1. Birdcage Veil (4-9") – This veil is a vintage nod to the weddings of the 1940s and 1950s. It is a short veil made of raw-edge netting or tulle that covers only half of a bride's face, namely her eyes (ooo-la-la). These types of veils are sometimes worn attached to a headband or pillbox hat.



2. Blusher Veil (30") – For a more formal or religious wedding, a blusher veil is a common choice. A blusher veil is the top layer of a two-tier veil. This top layer covers the entire face of the bride until the groom lifts it after the bride walks down the aisle or for the kiss. The blusher is 30 inches in length, stopping around the waistline of the bride. It is connected to a longer veil that ranges from 42 inches to 108 inches in length.



3. Fingertip Veil (38-40") – Due to its dreamy length (down to the fingertips), this is one of the most popular picks among veils. The pros of a shorter veil: 1. It allows your wedding audience to see more of your skirt. 2. It can be worn all day if you’d like. 3. You won’t risk snagging it as you walk or feel restricted. Many brides will pair their fingertip veil with a headpiece, hello princess tiara, or even a flower crown, hello boho brides.



4. Ballet Veil (60") – True to its title, this lovely veil sways around the knee-length, making it perfect for dancing. (This veil is also called a waltz-veil.)



5. Chapel Veil (90") – Extending all the way to the floor, this veil brings the drama and elegance. It pairs beautifully with chapel length wedding gowns–such as a sheath silhouette.



6. Cathedral Veil (108-120") – We reached the Crème de la Crème of veils. This beauty is straight royalty status.
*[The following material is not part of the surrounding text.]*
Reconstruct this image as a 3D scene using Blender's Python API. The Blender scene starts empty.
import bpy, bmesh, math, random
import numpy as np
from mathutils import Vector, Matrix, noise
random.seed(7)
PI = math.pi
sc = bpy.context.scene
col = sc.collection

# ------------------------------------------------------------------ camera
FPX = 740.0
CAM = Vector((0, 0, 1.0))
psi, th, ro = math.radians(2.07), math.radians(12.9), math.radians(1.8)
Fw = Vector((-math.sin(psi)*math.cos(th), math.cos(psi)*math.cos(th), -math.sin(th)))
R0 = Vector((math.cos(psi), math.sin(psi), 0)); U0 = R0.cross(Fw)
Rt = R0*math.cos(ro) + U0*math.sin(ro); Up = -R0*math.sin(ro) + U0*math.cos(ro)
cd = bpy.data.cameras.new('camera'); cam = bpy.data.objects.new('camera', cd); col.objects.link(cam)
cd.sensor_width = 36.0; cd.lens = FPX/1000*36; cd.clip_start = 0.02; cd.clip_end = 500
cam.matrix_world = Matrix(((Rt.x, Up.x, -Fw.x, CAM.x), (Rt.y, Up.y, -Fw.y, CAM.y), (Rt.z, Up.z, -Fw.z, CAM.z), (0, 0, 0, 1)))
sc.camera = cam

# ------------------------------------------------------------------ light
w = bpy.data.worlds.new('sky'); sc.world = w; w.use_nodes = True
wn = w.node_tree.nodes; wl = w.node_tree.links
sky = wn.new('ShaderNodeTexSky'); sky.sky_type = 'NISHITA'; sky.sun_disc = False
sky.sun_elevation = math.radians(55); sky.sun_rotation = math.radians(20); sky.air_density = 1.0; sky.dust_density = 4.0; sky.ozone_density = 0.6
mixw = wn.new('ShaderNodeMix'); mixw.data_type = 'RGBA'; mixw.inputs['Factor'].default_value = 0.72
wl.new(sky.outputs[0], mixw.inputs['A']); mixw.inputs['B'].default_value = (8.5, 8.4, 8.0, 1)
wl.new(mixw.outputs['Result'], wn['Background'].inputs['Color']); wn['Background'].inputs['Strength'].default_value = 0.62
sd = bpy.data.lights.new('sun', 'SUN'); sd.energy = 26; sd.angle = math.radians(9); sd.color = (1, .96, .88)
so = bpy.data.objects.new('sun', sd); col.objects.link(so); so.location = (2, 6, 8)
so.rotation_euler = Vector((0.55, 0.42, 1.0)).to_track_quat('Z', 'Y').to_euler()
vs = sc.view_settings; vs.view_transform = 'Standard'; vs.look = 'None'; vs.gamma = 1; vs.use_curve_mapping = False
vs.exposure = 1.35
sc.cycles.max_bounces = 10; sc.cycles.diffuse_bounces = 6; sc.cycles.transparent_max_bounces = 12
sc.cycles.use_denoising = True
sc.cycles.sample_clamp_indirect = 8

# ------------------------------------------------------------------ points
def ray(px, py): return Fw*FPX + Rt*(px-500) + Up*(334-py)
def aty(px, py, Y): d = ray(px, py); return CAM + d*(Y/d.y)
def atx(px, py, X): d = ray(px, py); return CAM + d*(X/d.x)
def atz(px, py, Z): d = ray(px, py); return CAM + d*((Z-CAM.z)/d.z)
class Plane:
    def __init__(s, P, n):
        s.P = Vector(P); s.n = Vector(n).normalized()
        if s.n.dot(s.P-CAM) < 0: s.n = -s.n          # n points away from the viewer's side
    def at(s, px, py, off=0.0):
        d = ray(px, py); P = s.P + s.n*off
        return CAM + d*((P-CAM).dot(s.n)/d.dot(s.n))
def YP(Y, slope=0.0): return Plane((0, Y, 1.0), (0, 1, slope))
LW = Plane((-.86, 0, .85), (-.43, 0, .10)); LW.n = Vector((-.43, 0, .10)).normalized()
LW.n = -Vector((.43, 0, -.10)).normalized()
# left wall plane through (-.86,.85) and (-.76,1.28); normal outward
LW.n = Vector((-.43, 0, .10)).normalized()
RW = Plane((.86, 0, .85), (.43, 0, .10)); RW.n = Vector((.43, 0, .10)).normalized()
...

It is perfect for a formal or fairytale wedding. This bridal veil extends one to two feet behind the bride’s dress, making it the longest type of veil. This kind of luxurious amount of material requires higher maintenance in managing. This veil type typically requires at least one person to tend the veil, assisting with spreading and straightening it out. If you love drama, the cathedral veil can also be a royal cathedral which is 120-144 inches long.



7. Mantilla (30-108”) – This scalloped lace veil originated in Spain around the 16th century. It is a large, circular piece of tulle that is fastened just a few inches from the hairline on the top of the head. In traditional Spanish cultures, the mantilla is attached to a decorative hair comb called a peineta. Mantilla veils range between a chapel and cathedral length.



If you’re wondering if you should veil or not, here are a few things to consider.

  • Pros: Veils look beautiful in photos, they add extra zing to a bridal look, and they contribute an element of mystery. Also, this is the one day you get to wear a veil.
  • Cons: For outdoor weddings, veils can be a burden if it's windy. Depending on the length, they can shield your dress or require extra assistance. A veil should compliment your wedding gown, not rival for attention.


In the end, the rule of thumb is to be true to You. You should feel confident and happy with whatever accessories you add. Your overall wedding look should be an honest reflection of your personality. To quote the wonderful designer Coco Chanel, “A girl should be two things: who and what she wants.”